Science Park redevelopment a long-term catalyst

  • Highly anticipated redevelopment of 1 Science Park Drive has been announced
  • AREIT to hold a 34% stake in the redevelopment that is expected to generate NPI yield of 6.3%
  • Structure of JV with Sponsor minimises development risk for AREIT while offering a ROFR on the remaining stake
  • Maintain BUY with a TP of S$4.00

Investment Thesis:

Attractively valued relative to other large-cap peers
. A-REIT offers an attractive c.5.2% yield, which is among the highest compared to its other larger cap industrial S-REIT peers.

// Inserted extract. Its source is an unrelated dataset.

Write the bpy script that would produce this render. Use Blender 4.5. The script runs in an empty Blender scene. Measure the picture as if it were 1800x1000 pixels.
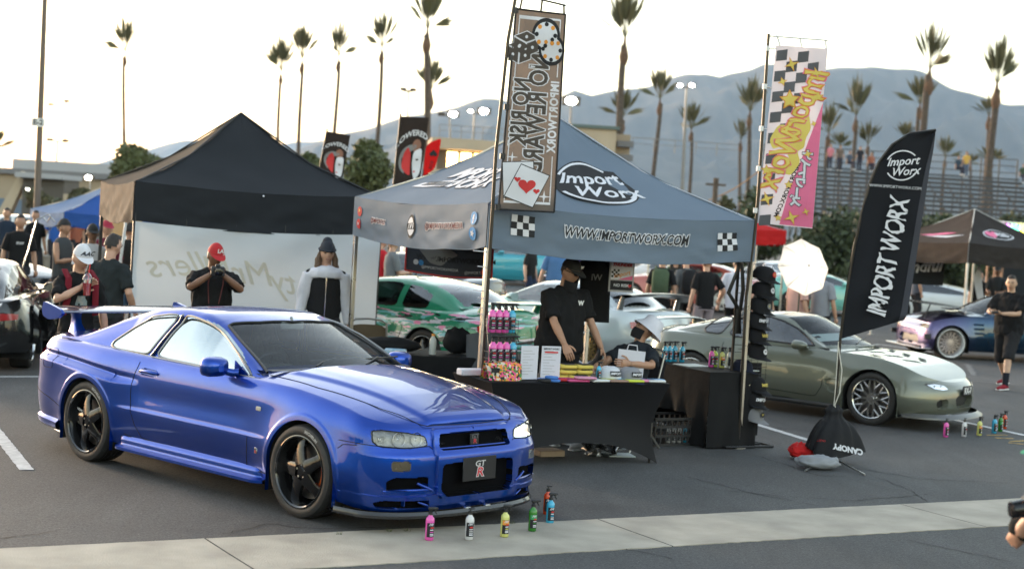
import bpy,bmesh,math,random
import numpy as np
from mathutils import Vector,Matrix,noise,Euler
rnd=random.Random(7)
SC=bpy.context.scene
COL=SC.collection
# camera, sky, sun, exposure
F_PX,CAM_H,ROLL,PITCH=2764.3,2.165,math.radians(3.562),math.radians(-2.376)
_f=Vector((0,math.cos(PITCH),math.sin(PITCH)))
_u0=Vector((0,-math.sin(PITCH),math.cos(PITCH)))
_r0=Vector((1,0,0))
_r=_r0*math.cos(ROLL)+_u0*math.sin(ROLL)
_u=-_r0*math.sin(ROLL)+_u0*math.cos(ROLL)
CAM_POS=Vector((0,0,CAM_H))
cd=bpy.data.cameras.new('camera')
cam=bpy.data.objects.new('camera',cd)
COL.objects.link(cam)
cam.matrix_world=Matrix(((_r.x,_u.x,-_f.x,0),(_r.y,_u.y,-_f.y,0),(_r.z,_u.z,-_f.z,CAM_H),(0,0,0,1)))
cd.sensor_width=36.0
cd.sensor_fit='HORIZONTAL'
cd.lens=36.0*F_PX/1800.0
cd.clip_end=40000
cd.clip_start=0.1
cd.dof.use_dof=True
cd.dof.focus_distance=12.0
cd.dof.aperture_fstop=2.2
SC.camera=cam
SUN_AZ,SUN_EL=math.radians(-44),math.radians(6)
world=bpy.data.worlds.new('World')
SC.world=world
world.use_nodes=True
_nt=world.node_tree
_bg=_nt.nodes['Background']
_sky=_nt.nodes.new('ShaderNodeTexSky')
_sky.sky_type='NISHITA'
_sky.sun_disc=False
_sky.sun_elevation=math.radians(3)
_sky.sun_rotation=SUN_AZ
_sky.air_density=1.0
_sky.dust_density=1.0
_sky.ozone_density=1.0
_hs=_nt.nodes.new('ShaderNodeHueSaturation')
_hs.inputs['Saturation'].default_value=0.78
_wb=_nt.nodes.new('ShaderNodeMix')
_wb.data_type='RGBA'
_wb.blend_type='MULTIPLY'
_wb.inputs[0].default_value=1
_wb.inputs[7].default_value=(1.04,.985,.955,1)
_nt.links.new(_sky.outputs[0],_hs.inputs['Color'])
_nt.links.new(_hs.outputs[0],_wb.inputs[6])
_nt.links.new(_wb.outputs[2],_bg.inputs['Color'])
_bg.inputs['Strength'].default_value=0.15
sl=bpy.data.lights.new('sun','SUN')
sl.energy=0.7
sl.angle=math.radians(8.0)
sl.color=(1.0,0.80,0.58)
sun=bpy.data.objects.new('sun',sl)
COL.objects.link(sun)
_sd=Vector((math.sin(SUN_AZ)*math.cos(SUN_EL),math.cos(SUN_AZ)*math.cos(SUN_EL),math.sin(SUN_EL)))
sun.rotation_euler=_sd.to_track_quat('Z','Y').to_euler()
SC.view_settings.view_transform='Standard'
SC.view_settings.look='None'
SC.view_settings.gamma=1.0
SC.view_settings.exposure=3.3
SC.render.engine='CYCLES'
SC.cycles.max_bounces=7
SC.cycles.diffuse_bounces=3
SC.cycles.glossy_bounces=4
SC.cycles.transparent_max_bounces=16
SC.cycles.transmission_bounces=6
SC.cycles.volume_bounces=0
SC.cycles.caustics_reflective=False
SC.cycles.caustics_refractive=False
SC.cycles.sample_clamp_indirect=6.0
SC.cycles.use_denoising=True
try:
 SC.cycles.denoiser='OPENIMAGEDENOISE'
except Exception:
 pass
def ray(px,py):
 return _f+_r*((px-900)/F_PX)+_u*((500-py)/F_PX)
def G(px,py,z=0.0):
 d=ray(px,py)
 return CAM_POS+d*((z-CAM_H)/d.z)
def AT(px,py,y):
 d=ray(px,py)
 return CAM_POS+d*(y/d.y)
# materials
_mats={}
def mat(name,col=(.5,.5,.5),rough=.5,metal=0.0,coat=0.0,var=0.0,vscale=6.0,bump=0.0,bscale=40.0,emit=None,estr=0.0,trans=0.0,spec=0.5,sheen=0.0,col2=None,detail=6.0,distort=0.0,sss=0.0,stretch=None,coatrough=.03,rvar=0.0):
 if name in _mats:
  return _mats[name]
 m=bpy.data.materials.new(name)
 m.use_nodes=True
 nt=m.node_tree
 b=nt.nodes['Principled BSDF']
 b.inputs['Base Color'].default_value=(*col,1)
 b.inputs['Roughness'].default_value=rough
 b.inputs['Metallic'].default_value=metal
 b.inputs['Specular IOR Level'].default_value=spec
 b.inputs['Coat Weight'].default_value=coat
 b.inputs['Coat Roughness'].default_value=coatrough
 b.inputs['Transmission Weight'].default_value=trans
 b.inputs['Sheen Weight'].default_value=sheen
 if sss:
  b.inputs['Subsurface Weight'].default_value=sss
  b.inputs['Subsurface Radius'].default_value=(.02,.008,.004)
  b.inputs['Subsurface Scale'].default_value=0.5
 if emit:
  b.inputs['Emission Color'].default_value=(*emit,1)
  b.inputs['Emission Strength'].default_value=estr
 if var or bump or col2 or rvar:
  tc=nt.nodes.new('ShaderNodeTexCoord')
  src=tc.outputs['Object']
  if stretch:
   mp=nt.nodes.new('ShaderNodeMapping')
   mp.inputs['Scale'].default_value=stretch
   nt.links.new(src,mp.inputs[0])
   src=mp.outputs[0]
 if var or col2:
  n=nt.nodes.new('ShaderNodeTexNoise')
  n.inputs['Scale'].default_value=vscale
  n.inputs['Detail'].default_value=detail
  n.inputs['Distortion'].default_value=distort
  nt.links.new(src,n.inputs['Vector'])
  r=nt.nodes.new('ShaderNodeValToRGB')
  r.color_ramp.elements[0].position=.3
  r.color_ramp.elements[1].position=.7
  c2=col2 or tuple(min(1,c*(1+var))for c in col)
  c1=col if col2 else tuple(c*(1-var)for c in col)
  r.color_ramp.elements[0].color=(*c1,1)
  r.color_ramp.elements[1].color=(*c2,1)
  nt.links.new(n.outputs[0],r.inputs[0])
  nt.links.new(r.outputs[0],b.inputs['Base Color'])
 if rvar:
  n=nt.nodes.new('ShaderNodeTexNoise')
  n.inputs['Scale'].default_value=vscale*1.7
  nt.links.new(src,n.inputs['Vector'])
  mr=nt.nodes.new('ShaderNodeMapRange')
  mr.inputs[3].default_value=max(0,rough-rvar)
  mr.inputs[4].default_value=rough+rvar
  nt.links.new(n.outputs[0],mr.inputs[0])
  nt.links.new(mr.outputs[0],b.inputs['Roughness'])
 if bump:
  n=nt.nodes.new('ShaderNodeTexNoise')
  n.inputs['Scale'].default_value=bscale
  n.inputs['Detail'].default_value=5
  nt.links.new(src,n.inputs['Vector'])
  bp=nt.nodes.new('ShaderNodeBump')
  bp.inputs['Strength'].default_value=bump
  bp.inputs['Distance'].default_value=0.02
  nt.links.new(n.outputs[0],bp.inputs['Height'])
  nt.links.new(bp.outputs[0],b.inputs['Normal'])
 _mats[name]=m
 return m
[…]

Having acquired more than S$1.7bn YTD, AREIT is on track to deliver DPU CAGR of more than 4.0% between FY20-FY23.

Multiple structural tailwinds in place.
 We believe that investors have neglected A-REIT’s myriad of structural tailwinds from e-commerce, datacenters and office decentralisation, which would drive earnings and capital values higher in the longer term.

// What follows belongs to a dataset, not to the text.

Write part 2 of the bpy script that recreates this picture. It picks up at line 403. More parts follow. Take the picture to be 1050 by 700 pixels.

Unlocking value from rejuvenation of its Science Park assets. 
While A-REIT can tap its Sponsor for an attractive pipeline of new economy properties, there is significant value from the potential redevelopment of its Science Park assets. The redevelopment of 1 Science Park Drive together with its Sponsor paves the way for c.S$5.6bn in gross development value to be unlocked for its assets at Science Parks 1 and 2.


Our DCF-based TP is maintained at S$4.00 based on WACC of 5.9% (risk-free rate of 2.0%).

Where we differ:
Redevelopment upside. 
We believe that investors have not priced the NAV uplift from the redevelopment of its other Science Park assets into properties with higher specifications and higher plot ratios.

Key Risks to Our View:
Interest-rate risk.
 An increase in lending rates will negatively impact dividend distributions.